== Items ==

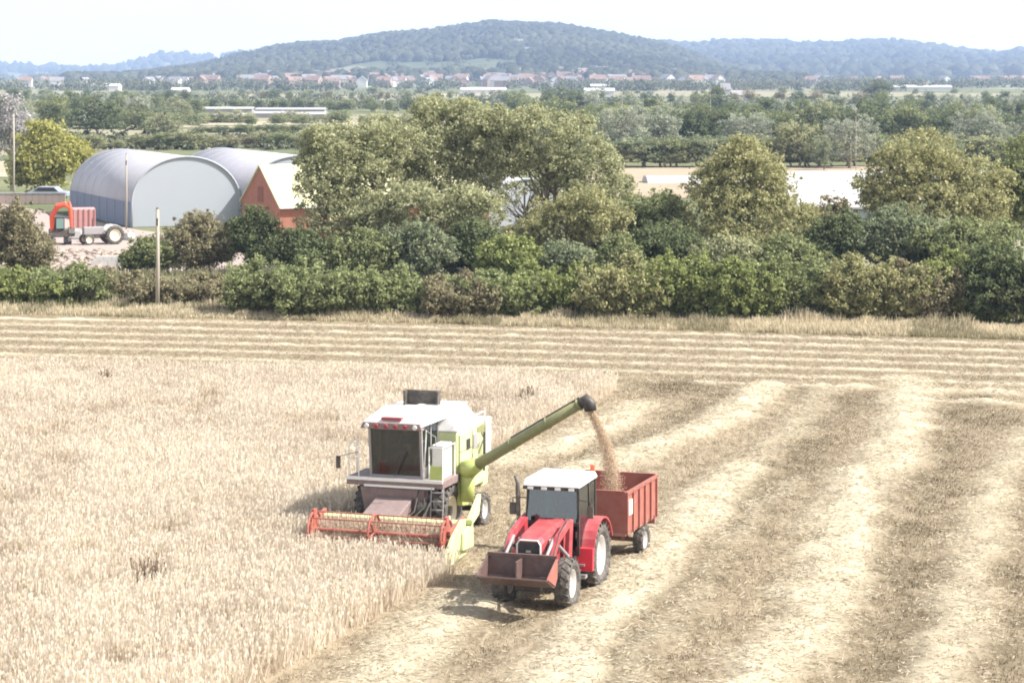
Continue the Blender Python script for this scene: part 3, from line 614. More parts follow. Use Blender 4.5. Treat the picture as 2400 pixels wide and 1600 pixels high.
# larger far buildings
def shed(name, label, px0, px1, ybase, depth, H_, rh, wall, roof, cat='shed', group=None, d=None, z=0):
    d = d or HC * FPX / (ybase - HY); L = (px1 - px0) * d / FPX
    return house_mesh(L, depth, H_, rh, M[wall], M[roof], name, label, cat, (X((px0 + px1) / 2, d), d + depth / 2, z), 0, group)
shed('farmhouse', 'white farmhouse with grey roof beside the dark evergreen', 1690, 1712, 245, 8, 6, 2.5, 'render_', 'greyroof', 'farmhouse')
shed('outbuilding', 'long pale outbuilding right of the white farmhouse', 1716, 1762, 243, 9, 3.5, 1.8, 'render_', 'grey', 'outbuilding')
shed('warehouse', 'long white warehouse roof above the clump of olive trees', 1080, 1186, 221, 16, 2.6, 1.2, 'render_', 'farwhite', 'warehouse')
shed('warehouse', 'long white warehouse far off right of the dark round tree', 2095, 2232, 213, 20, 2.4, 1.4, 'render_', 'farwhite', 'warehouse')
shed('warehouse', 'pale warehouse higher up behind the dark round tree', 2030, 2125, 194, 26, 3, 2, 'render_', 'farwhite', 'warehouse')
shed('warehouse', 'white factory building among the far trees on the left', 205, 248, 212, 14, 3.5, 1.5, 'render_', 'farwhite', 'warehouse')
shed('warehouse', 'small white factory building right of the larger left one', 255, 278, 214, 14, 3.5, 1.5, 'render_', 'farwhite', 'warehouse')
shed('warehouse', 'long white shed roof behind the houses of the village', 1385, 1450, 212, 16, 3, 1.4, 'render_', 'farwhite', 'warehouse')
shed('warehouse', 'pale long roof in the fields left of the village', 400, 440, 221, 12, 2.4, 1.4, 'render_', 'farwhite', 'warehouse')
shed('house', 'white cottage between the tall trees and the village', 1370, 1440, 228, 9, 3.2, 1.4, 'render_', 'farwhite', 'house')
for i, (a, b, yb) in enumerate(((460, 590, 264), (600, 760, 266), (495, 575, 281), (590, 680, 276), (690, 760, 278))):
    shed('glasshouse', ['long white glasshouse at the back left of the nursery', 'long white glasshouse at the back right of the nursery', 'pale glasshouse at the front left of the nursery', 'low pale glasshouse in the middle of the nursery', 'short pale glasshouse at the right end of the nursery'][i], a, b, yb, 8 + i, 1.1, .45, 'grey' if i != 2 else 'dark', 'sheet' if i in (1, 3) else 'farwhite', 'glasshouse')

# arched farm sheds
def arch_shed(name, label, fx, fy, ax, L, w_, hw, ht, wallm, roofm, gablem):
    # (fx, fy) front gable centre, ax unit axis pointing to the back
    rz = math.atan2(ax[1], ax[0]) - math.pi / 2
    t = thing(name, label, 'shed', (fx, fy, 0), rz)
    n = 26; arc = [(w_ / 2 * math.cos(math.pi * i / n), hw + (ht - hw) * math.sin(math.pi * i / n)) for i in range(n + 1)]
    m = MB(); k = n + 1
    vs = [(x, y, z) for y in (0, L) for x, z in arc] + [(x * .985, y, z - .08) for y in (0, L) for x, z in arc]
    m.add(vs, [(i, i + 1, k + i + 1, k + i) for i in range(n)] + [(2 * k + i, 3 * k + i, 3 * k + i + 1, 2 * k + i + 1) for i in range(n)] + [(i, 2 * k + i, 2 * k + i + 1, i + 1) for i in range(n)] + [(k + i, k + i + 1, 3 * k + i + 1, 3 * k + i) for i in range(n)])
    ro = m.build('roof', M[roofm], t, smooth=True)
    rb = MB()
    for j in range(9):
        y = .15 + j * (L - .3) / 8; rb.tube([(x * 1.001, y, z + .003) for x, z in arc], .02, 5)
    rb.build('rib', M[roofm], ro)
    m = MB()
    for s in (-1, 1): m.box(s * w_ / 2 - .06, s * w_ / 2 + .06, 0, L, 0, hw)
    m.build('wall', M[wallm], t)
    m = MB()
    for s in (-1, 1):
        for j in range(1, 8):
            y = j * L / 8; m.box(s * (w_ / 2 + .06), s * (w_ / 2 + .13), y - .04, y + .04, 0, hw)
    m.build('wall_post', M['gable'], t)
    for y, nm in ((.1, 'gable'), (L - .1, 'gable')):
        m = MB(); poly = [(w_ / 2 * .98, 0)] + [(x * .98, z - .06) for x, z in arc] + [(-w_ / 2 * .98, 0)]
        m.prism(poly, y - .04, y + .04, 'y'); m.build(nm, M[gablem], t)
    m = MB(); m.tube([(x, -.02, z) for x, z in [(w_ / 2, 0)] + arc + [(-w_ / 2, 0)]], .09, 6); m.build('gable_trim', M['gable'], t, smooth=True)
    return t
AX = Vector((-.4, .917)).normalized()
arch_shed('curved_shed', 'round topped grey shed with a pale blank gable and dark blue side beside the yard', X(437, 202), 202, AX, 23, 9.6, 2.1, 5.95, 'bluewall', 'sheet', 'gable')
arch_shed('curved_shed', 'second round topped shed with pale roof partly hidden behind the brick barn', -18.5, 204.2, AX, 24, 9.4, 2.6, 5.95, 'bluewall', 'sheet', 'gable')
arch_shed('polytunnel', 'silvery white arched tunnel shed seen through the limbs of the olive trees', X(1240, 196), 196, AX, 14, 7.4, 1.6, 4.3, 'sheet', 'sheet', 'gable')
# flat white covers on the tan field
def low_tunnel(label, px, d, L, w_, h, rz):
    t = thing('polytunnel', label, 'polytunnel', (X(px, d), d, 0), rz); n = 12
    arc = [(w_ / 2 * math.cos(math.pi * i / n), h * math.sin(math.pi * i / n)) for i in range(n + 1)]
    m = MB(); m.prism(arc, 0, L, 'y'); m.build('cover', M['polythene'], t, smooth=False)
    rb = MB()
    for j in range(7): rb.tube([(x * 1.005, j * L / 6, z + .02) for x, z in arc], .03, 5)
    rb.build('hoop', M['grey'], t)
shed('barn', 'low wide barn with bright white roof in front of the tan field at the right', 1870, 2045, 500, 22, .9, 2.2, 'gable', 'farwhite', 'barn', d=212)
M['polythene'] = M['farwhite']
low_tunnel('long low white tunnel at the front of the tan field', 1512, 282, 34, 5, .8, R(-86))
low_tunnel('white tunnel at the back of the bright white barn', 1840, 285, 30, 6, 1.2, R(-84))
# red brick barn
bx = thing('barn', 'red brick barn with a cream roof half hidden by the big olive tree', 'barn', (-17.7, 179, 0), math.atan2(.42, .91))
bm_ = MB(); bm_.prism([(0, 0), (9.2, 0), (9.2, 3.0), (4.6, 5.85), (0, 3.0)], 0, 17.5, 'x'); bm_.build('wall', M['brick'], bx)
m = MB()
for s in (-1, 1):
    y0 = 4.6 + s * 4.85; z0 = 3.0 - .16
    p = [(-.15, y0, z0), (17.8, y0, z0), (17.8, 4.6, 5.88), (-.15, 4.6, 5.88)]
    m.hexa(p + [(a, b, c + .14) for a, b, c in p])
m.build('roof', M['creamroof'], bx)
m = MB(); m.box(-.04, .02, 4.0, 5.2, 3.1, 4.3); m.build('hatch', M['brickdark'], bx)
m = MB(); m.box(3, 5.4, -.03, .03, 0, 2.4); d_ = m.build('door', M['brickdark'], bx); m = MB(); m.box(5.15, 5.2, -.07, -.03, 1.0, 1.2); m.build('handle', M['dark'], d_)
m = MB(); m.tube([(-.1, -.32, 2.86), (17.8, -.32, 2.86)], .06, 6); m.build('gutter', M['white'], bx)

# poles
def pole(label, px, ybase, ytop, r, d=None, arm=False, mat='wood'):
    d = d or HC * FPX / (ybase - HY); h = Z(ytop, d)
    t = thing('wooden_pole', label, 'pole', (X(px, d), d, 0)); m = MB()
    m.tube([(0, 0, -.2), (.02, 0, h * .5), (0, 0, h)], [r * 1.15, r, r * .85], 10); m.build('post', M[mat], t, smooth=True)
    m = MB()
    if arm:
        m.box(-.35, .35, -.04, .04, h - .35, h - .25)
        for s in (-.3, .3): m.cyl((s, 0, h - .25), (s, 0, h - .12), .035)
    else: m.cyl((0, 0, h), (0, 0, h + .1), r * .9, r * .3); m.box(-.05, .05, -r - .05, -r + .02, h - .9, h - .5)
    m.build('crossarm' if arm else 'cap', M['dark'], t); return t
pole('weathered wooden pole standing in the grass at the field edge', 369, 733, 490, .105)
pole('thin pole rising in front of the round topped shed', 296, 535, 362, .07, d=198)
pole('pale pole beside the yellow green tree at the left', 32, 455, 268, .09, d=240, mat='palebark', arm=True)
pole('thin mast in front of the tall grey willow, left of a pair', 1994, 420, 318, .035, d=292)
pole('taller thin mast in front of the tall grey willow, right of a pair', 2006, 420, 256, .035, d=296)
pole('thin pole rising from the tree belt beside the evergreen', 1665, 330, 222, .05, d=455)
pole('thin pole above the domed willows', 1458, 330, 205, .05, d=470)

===
== Items ==

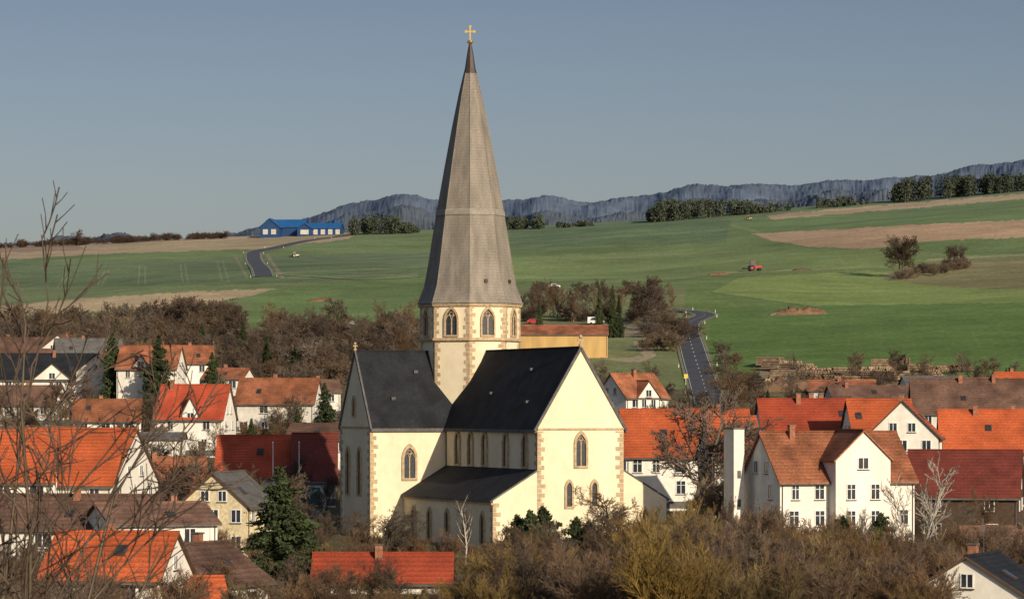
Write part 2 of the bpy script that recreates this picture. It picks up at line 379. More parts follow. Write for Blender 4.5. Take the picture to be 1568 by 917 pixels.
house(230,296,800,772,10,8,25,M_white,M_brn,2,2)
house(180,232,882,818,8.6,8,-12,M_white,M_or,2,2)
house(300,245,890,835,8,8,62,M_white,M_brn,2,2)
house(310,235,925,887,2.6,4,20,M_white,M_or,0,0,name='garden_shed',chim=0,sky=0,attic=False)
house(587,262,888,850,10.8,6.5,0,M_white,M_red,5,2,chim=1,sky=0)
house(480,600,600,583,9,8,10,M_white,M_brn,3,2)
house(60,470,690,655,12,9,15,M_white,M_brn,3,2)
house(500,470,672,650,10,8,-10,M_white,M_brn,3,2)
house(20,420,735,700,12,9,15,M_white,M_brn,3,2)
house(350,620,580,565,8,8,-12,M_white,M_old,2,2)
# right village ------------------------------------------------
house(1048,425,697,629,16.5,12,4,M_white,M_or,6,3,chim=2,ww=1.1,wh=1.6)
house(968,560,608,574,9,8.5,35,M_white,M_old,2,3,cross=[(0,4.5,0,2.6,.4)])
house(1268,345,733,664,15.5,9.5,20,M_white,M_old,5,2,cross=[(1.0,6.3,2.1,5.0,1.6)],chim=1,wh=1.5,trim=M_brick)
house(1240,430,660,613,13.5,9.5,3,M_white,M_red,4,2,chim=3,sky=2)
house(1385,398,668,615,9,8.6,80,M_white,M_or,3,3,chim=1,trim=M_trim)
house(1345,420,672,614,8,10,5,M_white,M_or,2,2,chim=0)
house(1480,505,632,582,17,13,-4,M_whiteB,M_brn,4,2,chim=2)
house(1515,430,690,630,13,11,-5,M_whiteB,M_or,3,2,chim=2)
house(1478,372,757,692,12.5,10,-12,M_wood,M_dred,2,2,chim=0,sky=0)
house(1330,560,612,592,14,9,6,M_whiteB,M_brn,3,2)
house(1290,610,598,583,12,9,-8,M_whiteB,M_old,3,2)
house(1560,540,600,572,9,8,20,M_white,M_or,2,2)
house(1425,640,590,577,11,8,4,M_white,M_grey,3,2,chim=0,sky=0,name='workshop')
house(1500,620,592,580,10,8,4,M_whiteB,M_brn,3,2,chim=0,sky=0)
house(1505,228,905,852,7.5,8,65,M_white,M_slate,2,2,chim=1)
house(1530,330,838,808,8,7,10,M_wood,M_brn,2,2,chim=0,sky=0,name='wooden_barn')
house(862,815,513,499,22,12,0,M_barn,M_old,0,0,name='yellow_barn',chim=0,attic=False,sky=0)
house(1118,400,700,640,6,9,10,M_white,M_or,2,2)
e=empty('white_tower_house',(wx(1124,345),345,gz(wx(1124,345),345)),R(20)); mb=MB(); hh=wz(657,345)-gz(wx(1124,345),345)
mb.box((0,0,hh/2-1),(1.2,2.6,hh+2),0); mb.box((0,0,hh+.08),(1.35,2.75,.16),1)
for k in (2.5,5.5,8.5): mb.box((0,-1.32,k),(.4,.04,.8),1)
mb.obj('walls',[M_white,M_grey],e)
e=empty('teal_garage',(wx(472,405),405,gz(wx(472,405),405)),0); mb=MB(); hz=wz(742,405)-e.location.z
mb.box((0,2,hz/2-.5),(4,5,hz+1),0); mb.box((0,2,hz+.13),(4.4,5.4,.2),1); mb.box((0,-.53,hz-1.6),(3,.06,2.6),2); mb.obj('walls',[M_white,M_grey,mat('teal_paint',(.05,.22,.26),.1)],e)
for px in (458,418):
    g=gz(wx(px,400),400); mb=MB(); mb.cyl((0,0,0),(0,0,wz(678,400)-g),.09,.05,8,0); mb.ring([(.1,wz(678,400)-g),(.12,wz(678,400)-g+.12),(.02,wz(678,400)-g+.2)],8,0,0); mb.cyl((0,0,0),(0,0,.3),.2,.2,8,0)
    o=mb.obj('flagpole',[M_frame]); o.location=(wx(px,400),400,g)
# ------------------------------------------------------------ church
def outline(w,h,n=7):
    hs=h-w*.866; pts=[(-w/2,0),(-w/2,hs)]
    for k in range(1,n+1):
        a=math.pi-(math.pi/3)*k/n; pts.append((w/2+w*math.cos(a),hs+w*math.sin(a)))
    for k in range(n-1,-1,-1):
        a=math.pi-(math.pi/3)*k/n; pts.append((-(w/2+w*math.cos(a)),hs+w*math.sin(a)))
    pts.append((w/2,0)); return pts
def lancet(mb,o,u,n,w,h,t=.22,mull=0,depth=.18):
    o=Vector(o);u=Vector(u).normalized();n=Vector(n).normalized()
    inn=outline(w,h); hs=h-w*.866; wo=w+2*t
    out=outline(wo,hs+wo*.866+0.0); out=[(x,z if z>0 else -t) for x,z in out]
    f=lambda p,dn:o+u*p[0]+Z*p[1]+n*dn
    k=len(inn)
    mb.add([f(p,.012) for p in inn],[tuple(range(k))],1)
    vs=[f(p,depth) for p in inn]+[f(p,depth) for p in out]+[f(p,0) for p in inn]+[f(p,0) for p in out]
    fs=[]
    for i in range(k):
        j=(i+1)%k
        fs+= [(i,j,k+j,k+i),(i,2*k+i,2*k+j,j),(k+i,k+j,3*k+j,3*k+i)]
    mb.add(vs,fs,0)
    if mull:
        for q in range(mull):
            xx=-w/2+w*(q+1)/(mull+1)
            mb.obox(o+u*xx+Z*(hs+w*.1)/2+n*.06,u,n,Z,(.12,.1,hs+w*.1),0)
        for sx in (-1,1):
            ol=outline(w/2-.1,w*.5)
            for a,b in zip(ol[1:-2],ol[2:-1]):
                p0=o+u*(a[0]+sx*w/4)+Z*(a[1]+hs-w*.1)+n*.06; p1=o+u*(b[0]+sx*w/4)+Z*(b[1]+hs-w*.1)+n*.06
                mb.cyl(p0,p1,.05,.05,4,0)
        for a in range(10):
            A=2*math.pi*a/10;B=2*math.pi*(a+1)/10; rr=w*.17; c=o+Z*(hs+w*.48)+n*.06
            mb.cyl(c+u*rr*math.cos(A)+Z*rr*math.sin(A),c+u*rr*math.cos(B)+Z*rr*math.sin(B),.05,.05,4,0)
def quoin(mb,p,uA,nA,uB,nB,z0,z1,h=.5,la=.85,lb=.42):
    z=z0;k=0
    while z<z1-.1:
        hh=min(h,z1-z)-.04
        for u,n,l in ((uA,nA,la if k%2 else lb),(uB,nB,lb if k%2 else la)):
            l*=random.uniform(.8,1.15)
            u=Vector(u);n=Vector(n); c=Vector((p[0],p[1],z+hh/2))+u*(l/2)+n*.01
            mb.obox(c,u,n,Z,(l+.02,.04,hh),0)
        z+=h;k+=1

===

■ Stated goal
Report how many lines of the records above contain the word "from", and give only that number.

■ Task output
2